Thank you, Mr. Chairman. I may sound like a broken record, but I’m going to state this again for the record. There are a couple of items in here that it seems on an annual basis cause the Government of the Northwest Territories some trouble when it comes to budgeting.
The first one is the special warrant for $6.012 million approved on June 29th . How we budget for
fire suppression in our territory has been an issue going back over the eight years that I’ve been here. I don’t think we budget enough. Obviously, in the past few years we’ve come back for substantially more money than what is budgeted. I don’t understand, either, why a special warrant would have to be issued halfway through the summer. Obviously, fires don’t stop at the end of June and they continue on into August, and maybe we should take a final tally and clean it all up with one move instead of just doing one halfway through the summer. It doesn’t make a lot of sense on how that happens. Again, I think we really need to examine how we budget for forest fire suppression in our territory.

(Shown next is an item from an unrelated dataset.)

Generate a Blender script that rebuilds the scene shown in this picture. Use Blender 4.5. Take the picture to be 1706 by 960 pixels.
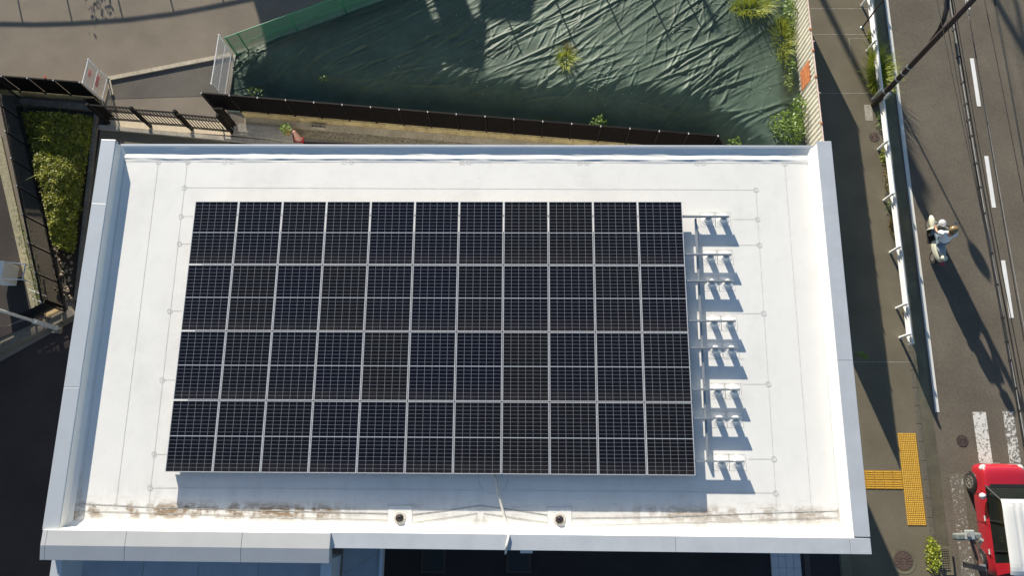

Like I said, it’s overdue that we look for more money in this area instead of going to special warrant and supplementary appropriations whenever necessary because of certainly an underfunded amount of money in the Department of ENR. I’d be supportive of us trying to find some more money and budget that more appropriately.
The second item that I’m going to just speak briefly about -- I know Members have heard me talk about this time and time again over the past eight years – is how we budget the health authorities across the Northwest Territories has been an issue not only for the current Minister of Health and Social Services, the Minister of Finance happens to be the same guy, the government. We really need to come up
with a game plan on governance and how the scarce health dollars are spent in our territory. I don’t think we can continue to allow these huge deficits to run up in some authorities and then try to take money from other authorities and move it around. It’s basically just a shell game. It’s not a permanent solution.
The concern at Stanton obviously is that it’s underfunded. It has been for the past years I’ve been here. We need to come up with a more permanent fix to this instead of just throwing millions of dollars at it whenever we see fit, or have a few extra dollars, or taking money from other authorities and moving it to authorities that require an influx of cash. It’s not the way a government should be budgeting. It’s not conducive to good government. It’s a practice that I think we should try to minimize whenever we can.
Again, a permanent fix. I’ve said it before, I’ve been critical of this, we have to come up with a new way to govern health care in the Northwest Territories. Have regional management boards but take the budgeting and dollars that we have and have it under one roof instead of all these authorities across the territory with some running surpluses and some running deficits. I think, from a human resource perspective, we’d also see some savings in that area as well. I just continue to be disappointed that the government isn’t trying to come up with more of a permanent fix on health care. It’s going to become even more of an important issue as we move forward, and the strains and demands that are going to be placed on our health care system grow. We don’t have the dollars to deal with that, so we have to ensure that, like I said, every dollar we spend is going to be spent effectively and authorities are going to be budgeted the way they should. We need to come up with a new way forward and this certainly isn’t it.